Wie gut, dass Menschen wie dieser Linser (ob der was mit dem gleichnamigen, möglicherweise immer noch aktiven lokalen Autotandler zu tun hat?) mit ihren Benzin- und Blechfantasien von der Autogerechten Stadt in Innsbruck nur vergleichsweise kurze Zeit politisch durchmarschieren konnten, auch wenn in diesen ca. drei Jahrzehnten des ungebremsten Ausbaus der Strukturen für den zutiefst anti-urbanen, damals aber von vielen Entscheidungsträger:innen als Heilsbringer angesehenen Autoverkehr auch schon mehr als genug zerstört wurde, was wir jetzt mühsam und teuer wieder rückgängig machen müssen.
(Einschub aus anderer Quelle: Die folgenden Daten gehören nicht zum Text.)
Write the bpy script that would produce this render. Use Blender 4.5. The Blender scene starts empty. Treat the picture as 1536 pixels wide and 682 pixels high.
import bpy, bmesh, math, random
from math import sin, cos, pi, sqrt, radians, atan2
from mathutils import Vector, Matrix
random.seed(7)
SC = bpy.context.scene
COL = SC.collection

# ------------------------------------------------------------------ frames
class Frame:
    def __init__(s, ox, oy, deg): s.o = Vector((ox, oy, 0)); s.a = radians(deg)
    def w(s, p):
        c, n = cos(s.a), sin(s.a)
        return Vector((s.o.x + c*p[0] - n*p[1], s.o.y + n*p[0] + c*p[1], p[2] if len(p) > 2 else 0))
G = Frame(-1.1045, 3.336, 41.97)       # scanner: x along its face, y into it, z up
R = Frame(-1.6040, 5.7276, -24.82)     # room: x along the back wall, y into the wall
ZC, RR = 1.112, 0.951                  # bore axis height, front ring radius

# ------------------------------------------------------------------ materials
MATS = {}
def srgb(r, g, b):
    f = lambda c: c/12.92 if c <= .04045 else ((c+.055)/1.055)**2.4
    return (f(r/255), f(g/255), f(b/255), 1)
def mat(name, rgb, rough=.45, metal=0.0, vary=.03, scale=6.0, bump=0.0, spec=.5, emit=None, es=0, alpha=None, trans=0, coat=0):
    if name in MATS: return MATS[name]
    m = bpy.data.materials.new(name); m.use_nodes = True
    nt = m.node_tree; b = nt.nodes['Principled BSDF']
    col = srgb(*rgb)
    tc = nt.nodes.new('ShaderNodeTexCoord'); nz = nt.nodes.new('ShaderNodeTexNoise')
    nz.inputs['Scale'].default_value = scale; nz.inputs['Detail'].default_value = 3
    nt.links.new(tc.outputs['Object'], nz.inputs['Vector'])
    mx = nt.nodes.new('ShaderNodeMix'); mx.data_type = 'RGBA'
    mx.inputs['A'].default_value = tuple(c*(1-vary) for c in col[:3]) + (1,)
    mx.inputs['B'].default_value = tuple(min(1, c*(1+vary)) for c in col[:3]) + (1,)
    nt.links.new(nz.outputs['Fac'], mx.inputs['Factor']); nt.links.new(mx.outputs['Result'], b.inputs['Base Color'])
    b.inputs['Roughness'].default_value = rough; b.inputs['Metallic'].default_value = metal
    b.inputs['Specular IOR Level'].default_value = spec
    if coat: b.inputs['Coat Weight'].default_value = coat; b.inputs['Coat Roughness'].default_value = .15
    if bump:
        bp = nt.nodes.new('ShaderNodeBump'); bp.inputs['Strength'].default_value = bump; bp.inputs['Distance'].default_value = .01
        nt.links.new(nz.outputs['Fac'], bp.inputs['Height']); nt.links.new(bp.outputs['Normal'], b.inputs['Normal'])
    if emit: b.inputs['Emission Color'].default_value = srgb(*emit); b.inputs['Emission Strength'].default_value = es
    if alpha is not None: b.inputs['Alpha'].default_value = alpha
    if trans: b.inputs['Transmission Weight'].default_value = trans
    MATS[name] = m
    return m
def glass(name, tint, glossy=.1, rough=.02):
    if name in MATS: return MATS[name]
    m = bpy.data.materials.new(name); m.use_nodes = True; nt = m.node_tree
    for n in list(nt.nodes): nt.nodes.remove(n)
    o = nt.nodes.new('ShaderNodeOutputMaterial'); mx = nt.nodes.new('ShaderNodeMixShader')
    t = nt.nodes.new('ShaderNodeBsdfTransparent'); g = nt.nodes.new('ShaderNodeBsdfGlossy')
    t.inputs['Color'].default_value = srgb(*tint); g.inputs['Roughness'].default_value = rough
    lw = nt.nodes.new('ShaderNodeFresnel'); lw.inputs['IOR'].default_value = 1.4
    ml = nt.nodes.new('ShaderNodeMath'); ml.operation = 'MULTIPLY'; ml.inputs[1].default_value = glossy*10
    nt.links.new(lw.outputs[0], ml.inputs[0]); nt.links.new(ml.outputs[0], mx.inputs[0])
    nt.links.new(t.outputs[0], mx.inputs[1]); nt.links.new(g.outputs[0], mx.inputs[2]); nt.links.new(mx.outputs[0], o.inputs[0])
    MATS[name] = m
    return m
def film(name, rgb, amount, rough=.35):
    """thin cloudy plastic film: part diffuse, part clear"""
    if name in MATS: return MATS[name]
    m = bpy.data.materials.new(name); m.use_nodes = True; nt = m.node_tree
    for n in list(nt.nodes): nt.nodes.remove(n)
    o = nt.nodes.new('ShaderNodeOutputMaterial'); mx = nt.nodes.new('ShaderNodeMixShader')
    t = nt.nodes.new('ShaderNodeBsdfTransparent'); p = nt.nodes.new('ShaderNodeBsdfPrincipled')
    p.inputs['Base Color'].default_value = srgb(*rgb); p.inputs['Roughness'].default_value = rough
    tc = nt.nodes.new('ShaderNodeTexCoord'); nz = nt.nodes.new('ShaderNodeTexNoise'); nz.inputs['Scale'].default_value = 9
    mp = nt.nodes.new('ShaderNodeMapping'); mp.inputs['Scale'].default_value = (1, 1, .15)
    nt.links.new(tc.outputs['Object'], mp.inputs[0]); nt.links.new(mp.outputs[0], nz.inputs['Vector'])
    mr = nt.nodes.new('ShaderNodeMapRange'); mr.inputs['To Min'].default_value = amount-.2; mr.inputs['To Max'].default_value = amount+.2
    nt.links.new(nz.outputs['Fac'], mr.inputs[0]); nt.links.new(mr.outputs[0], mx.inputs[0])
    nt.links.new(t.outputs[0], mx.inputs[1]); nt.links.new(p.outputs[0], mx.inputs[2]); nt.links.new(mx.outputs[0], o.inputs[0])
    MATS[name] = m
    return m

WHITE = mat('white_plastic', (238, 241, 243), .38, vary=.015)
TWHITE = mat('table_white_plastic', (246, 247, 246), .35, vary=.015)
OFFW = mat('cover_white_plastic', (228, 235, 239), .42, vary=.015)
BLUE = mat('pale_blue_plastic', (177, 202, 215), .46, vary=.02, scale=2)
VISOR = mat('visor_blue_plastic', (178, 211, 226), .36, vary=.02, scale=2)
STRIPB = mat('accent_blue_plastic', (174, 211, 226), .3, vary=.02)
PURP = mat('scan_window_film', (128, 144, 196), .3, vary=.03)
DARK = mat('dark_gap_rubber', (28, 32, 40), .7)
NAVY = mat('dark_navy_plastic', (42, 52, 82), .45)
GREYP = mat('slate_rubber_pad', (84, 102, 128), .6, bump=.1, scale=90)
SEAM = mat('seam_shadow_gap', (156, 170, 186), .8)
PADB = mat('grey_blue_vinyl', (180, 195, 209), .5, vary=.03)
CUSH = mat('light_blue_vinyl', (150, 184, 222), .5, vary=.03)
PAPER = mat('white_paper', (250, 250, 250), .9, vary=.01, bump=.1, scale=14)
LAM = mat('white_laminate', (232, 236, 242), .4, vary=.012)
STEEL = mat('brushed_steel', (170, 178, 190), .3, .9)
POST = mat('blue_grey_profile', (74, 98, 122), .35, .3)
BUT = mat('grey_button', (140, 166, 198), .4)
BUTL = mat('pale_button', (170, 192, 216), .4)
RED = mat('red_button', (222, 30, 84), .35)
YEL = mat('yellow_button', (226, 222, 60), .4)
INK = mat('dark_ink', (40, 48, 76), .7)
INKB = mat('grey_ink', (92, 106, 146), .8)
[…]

Tatsächlich ist das, was wir heute zum Stapeln der nunmehr langsam wieder weniger werdenden Stehzeuge haben, aber auch nicht viel besser, nur weil es unterirdisch ist. So gesehen hätte es wahrscheinlich keinen Unterschied gemacht, wenn dieser „Autosilo“ realisiert worden wäre – er wäre heute eh wieder weg und durch eine doppelt so große Tiefgarage ersetzt.
Die Luftbilder aus den Siebzigern sind da auch recht eindrücklich. Damals waren nicht wenige Innehöfe und Plätze befestigt und zugeparkt (Ursulineareal, Platz vor Johanneskirche, Rathaushof). Gestört hat es auch damals, nach meinem Eindruck. Ich kann mich jedenfalls noch gut an die Filzstiftaufschrift auf fast jedem Verkehrszeichen und Lapmenmasten erinnern: „Die Autos sind einen Pest“.
Allerdings muss man dem Entwurf des Autosilos zugestehen, dass er recht piffig wirkt. In den Fünzigern war das noch alles eine Hoffnungstechnologie, wenn es auch in Wahrheit auf das Raumfahrtzeitalter wies und das Auto nur ein Krücke für die Vorstellung eines gekapselten Lebens in komplette lebensfeindlicher Umwelt (=Vakuum) war. Heute stünde der Silo wohl unter Denkmalschutz – mit Künstlerateliers oder gentrifizierten Edellofts drin.
Linser hat ja dann draußen beim heutigen West sein Autowunderland etabliert. Bei Abbruch (davor fand ich dort nie hin, war mich doch zu lebensfeindlich, dort) ware architektonische Gustostückerln zu finden, die ein wenig an das Leben der Jetsons erinnerten.